TASK DESCRIPTION
Pull out of the data below the stretch of lines bounded by the one containing "were 1600x1200 pixels." and the one containing "random.seed(11)", both bounds included, unchanged.
######
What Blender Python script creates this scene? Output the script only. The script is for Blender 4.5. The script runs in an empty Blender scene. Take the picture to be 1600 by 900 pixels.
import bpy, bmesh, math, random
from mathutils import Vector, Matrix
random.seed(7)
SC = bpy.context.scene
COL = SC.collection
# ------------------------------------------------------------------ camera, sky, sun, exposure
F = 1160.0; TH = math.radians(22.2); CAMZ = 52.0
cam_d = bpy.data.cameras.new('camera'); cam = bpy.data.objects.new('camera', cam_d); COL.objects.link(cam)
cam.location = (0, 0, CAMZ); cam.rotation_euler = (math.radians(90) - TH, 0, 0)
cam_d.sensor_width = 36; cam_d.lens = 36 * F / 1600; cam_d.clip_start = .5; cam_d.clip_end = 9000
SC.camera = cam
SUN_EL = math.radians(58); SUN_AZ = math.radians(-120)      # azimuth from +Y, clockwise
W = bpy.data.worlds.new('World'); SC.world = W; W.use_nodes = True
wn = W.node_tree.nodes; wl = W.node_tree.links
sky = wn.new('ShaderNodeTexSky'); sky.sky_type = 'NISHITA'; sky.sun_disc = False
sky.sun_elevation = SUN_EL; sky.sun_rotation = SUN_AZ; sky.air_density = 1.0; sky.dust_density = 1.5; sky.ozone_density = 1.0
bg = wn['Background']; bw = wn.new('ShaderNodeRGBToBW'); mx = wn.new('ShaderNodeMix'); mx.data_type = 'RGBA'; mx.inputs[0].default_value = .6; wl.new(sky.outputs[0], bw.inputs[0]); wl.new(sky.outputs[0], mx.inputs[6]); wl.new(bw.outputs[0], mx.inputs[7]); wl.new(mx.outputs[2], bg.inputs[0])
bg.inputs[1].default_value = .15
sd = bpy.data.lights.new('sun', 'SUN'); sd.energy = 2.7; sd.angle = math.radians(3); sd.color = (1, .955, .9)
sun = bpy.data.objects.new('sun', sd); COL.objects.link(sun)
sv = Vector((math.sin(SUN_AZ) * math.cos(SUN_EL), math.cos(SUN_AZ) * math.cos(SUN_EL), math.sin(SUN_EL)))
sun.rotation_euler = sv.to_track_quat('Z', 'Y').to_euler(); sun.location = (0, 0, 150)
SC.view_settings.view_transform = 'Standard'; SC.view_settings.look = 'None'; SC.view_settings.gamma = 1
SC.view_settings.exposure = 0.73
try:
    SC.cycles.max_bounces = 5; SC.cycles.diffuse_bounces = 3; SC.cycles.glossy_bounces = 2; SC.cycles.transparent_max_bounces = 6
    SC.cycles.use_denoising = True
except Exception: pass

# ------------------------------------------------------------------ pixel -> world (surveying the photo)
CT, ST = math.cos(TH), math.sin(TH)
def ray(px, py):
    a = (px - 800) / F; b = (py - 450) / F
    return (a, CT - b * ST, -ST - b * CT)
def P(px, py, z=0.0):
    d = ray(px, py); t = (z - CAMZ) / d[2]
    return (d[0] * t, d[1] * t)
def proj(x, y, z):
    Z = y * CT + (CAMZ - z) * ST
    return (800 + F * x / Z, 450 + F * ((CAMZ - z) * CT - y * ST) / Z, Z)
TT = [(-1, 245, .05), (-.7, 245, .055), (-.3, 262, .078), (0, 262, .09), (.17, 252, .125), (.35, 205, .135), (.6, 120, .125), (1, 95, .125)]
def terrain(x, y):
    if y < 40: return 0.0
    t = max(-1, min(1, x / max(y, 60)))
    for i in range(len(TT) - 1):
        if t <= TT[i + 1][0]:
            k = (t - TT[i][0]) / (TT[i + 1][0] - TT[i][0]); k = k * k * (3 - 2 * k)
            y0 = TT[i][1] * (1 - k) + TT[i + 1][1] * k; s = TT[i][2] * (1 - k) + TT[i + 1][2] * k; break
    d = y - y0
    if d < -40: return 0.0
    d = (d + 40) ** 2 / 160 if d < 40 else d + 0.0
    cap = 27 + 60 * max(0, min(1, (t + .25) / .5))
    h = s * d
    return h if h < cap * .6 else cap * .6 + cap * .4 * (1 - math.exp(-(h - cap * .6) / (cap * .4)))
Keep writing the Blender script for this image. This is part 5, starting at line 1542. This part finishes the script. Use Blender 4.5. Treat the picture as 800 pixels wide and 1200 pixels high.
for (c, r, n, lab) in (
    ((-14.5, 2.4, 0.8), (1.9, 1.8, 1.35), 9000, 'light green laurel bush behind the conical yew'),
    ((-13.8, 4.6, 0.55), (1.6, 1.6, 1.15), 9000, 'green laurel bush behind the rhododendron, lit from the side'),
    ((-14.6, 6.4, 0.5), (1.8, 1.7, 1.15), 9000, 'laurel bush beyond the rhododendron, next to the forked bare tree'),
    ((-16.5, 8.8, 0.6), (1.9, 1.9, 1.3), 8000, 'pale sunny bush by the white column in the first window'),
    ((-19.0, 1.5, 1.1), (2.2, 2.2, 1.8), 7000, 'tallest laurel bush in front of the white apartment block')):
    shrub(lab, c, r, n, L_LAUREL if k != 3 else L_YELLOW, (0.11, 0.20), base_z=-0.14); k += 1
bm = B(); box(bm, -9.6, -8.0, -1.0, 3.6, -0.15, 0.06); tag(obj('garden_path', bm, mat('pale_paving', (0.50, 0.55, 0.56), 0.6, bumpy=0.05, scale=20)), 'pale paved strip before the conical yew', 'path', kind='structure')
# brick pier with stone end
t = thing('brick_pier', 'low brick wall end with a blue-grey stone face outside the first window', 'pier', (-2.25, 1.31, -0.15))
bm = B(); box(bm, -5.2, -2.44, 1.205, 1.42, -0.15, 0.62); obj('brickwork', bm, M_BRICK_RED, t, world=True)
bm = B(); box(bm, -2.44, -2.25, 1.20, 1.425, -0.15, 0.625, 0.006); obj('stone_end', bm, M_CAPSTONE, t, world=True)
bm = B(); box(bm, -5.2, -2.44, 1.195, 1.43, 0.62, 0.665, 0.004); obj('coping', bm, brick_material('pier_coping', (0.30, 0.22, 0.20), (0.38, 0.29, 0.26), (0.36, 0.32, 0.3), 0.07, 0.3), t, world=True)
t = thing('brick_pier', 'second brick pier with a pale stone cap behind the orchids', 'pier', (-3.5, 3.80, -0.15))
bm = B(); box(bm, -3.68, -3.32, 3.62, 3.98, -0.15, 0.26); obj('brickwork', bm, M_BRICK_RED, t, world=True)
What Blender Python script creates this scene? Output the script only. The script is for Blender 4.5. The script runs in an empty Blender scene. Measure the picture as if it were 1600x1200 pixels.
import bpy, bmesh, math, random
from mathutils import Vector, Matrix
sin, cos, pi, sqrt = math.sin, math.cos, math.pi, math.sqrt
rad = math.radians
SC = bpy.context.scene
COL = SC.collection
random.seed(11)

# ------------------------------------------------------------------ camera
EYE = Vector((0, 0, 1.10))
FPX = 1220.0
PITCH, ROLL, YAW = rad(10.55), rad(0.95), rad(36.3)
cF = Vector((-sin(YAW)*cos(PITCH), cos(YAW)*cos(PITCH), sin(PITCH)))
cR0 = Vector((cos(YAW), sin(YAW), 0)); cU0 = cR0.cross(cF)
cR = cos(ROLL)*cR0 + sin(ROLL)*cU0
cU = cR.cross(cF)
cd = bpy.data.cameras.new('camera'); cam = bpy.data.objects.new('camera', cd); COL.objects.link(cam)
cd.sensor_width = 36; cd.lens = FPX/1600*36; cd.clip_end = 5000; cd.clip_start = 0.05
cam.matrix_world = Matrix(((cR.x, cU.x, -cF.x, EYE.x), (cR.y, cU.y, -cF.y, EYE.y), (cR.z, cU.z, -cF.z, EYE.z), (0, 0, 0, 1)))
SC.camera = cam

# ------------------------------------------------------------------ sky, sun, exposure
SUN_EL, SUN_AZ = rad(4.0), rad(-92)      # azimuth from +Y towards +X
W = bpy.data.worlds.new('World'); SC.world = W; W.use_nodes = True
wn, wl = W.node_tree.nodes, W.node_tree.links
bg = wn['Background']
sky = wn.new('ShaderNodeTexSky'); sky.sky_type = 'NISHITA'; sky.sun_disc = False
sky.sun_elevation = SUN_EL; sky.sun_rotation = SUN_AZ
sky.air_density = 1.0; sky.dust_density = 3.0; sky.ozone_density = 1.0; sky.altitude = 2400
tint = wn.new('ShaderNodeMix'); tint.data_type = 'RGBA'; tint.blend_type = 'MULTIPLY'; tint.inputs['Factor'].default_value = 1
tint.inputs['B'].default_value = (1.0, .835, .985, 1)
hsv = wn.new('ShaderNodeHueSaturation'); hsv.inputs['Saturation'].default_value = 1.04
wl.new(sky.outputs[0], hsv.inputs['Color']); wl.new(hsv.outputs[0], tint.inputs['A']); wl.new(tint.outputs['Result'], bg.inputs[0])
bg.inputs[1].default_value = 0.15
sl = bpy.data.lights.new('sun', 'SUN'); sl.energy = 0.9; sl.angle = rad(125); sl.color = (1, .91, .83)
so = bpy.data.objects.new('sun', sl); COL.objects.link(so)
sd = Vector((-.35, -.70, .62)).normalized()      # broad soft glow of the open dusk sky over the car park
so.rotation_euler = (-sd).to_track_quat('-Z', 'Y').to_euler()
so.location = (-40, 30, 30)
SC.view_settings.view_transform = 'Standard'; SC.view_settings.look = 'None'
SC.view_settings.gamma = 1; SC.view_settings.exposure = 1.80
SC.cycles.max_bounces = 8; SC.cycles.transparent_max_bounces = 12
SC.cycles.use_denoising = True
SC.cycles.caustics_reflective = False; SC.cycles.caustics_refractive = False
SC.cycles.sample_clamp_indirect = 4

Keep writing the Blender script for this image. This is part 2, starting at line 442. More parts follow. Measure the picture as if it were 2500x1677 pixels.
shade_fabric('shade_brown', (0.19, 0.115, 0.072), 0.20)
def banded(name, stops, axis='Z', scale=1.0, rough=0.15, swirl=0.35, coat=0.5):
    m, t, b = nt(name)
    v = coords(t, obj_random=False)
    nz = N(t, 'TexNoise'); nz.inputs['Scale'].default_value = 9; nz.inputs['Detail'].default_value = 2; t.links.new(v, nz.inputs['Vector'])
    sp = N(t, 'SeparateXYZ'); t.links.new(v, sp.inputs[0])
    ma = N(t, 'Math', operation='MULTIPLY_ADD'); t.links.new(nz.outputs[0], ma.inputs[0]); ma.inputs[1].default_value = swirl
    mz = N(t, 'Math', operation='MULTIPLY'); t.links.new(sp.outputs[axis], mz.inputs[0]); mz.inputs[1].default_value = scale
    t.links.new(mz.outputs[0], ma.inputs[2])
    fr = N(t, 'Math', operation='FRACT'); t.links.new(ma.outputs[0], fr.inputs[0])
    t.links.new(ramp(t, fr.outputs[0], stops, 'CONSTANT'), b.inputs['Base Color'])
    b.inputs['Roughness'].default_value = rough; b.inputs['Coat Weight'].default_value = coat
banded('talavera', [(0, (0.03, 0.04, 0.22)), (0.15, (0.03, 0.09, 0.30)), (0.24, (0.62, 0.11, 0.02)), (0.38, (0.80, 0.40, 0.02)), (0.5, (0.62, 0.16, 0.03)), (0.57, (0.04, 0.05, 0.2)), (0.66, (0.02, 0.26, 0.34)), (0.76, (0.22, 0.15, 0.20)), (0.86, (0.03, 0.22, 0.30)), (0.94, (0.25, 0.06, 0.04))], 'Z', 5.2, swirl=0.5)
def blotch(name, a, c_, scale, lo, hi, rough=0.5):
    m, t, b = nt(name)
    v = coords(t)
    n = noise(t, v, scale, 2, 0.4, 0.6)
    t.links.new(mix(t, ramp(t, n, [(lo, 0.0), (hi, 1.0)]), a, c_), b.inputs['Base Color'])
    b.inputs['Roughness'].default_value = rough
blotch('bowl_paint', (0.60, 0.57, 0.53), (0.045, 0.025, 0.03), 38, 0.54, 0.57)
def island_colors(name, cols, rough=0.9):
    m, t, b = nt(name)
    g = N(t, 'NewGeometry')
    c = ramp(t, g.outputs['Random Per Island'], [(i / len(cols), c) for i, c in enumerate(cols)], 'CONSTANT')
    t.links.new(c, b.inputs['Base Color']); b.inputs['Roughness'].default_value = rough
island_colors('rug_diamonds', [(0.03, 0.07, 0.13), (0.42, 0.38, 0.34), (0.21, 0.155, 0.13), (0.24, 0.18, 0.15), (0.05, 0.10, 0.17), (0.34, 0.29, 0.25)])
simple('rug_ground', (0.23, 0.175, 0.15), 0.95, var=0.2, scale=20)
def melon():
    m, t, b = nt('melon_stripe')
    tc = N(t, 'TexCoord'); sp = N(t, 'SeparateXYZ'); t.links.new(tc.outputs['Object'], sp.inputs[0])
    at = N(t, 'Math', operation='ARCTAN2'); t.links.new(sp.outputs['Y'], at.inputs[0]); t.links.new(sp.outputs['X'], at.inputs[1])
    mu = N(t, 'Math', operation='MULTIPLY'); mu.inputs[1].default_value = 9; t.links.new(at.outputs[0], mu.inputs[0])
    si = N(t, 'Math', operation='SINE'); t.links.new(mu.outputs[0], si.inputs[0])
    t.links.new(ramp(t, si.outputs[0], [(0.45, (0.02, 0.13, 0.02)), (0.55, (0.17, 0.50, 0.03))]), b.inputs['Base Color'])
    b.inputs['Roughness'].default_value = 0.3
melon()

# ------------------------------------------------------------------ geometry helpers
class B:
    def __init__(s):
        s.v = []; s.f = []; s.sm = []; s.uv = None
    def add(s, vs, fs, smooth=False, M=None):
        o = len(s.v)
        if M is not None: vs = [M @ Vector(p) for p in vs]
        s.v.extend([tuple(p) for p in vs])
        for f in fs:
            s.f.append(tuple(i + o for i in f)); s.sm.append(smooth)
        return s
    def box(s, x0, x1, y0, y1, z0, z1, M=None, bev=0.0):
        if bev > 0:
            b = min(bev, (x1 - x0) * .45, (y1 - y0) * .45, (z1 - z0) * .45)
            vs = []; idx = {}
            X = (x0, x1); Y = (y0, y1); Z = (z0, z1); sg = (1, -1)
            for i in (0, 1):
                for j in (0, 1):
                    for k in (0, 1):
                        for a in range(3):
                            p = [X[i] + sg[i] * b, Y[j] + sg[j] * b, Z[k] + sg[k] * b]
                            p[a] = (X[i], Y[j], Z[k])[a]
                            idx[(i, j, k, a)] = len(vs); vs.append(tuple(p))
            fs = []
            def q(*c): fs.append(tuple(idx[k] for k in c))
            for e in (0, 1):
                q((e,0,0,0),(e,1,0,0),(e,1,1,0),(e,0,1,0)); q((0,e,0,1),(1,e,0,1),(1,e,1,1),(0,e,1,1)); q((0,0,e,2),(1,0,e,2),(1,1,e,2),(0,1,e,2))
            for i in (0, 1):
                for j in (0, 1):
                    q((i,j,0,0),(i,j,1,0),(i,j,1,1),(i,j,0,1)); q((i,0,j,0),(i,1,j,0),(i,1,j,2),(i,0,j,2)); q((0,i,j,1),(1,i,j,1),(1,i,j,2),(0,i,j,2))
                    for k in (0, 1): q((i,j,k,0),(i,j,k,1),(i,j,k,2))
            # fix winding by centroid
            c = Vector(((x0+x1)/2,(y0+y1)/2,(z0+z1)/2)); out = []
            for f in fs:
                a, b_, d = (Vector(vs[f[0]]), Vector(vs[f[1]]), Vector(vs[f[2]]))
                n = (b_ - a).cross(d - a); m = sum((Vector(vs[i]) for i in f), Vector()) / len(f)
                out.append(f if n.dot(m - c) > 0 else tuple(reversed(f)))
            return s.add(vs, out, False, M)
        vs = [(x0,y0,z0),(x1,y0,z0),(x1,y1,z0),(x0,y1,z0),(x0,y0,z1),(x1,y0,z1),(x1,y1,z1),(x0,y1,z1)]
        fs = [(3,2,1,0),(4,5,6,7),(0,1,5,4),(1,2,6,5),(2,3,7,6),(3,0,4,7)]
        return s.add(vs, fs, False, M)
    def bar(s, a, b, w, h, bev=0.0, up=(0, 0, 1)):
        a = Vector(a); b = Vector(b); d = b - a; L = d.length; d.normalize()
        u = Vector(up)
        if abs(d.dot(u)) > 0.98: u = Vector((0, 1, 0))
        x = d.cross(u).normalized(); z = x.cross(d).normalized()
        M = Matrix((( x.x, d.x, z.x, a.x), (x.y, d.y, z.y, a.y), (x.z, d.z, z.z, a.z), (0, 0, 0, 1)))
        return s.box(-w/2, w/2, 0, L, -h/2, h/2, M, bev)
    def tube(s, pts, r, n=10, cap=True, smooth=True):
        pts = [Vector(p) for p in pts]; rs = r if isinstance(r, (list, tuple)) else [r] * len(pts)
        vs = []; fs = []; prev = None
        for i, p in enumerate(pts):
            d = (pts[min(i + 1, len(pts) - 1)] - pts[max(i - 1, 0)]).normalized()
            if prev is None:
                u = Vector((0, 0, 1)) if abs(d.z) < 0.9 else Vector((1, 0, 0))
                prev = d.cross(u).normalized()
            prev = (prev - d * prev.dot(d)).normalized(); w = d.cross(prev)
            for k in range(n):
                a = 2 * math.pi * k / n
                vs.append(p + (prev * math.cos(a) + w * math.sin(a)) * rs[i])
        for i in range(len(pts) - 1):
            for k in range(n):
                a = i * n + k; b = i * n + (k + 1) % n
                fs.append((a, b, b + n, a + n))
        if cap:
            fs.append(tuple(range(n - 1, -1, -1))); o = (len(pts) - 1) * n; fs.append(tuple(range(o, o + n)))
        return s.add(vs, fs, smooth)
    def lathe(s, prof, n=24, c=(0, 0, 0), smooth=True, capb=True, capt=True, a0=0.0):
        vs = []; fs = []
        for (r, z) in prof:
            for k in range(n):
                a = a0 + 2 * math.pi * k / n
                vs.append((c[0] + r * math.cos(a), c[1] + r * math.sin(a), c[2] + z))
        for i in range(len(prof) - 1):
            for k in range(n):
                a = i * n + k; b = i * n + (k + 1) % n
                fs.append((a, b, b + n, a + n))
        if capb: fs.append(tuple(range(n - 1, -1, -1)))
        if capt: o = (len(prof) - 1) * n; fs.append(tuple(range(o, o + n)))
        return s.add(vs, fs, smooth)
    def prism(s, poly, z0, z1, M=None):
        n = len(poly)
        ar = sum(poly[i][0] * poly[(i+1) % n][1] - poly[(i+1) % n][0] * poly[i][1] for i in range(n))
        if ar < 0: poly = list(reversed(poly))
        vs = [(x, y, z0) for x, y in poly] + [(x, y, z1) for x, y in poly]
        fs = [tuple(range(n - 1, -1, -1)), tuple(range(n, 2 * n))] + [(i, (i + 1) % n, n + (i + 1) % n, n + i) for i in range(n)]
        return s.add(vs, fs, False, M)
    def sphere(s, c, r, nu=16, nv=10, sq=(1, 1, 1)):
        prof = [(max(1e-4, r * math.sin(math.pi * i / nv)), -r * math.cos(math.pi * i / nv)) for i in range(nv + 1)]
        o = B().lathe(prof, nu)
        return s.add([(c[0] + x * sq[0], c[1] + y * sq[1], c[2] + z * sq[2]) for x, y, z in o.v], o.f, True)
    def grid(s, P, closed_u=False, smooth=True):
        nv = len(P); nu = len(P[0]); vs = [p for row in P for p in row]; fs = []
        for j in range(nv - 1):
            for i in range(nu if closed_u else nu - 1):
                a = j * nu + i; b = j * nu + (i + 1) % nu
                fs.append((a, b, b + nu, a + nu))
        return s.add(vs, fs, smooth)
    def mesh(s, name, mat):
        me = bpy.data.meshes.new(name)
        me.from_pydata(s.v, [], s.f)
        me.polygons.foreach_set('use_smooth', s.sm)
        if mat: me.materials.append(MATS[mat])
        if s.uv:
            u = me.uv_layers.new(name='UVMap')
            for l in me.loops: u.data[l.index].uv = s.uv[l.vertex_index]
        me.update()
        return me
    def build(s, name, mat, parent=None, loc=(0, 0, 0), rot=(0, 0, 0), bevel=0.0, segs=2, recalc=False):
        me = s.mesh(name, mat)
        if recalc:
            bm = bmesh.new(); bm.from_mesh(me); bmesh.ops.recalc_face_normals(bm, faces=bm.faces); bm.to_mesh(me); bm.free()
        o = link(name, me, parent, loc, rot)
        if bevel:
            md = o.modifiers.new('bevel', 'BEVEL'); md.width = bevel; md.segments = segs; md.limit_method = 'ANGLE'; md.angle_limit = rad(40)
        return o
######
WRITTEN RESPONSE
What Blender Python script creates this scene? Output the script only. The script is for Blender 4.5. The script runs in an empty Blender scene. Measure the picture as if it were 1600x1200 pixels.
import bpy, bmesh, math, random
from mathutils import Vector, Matrix
sin, cos, pi, sqrt = math.sin, math.cos, math.pi, math.sqrt
rad = math.radians
SC = bpy.context.scene
COL = SC.collection
random.seed(11)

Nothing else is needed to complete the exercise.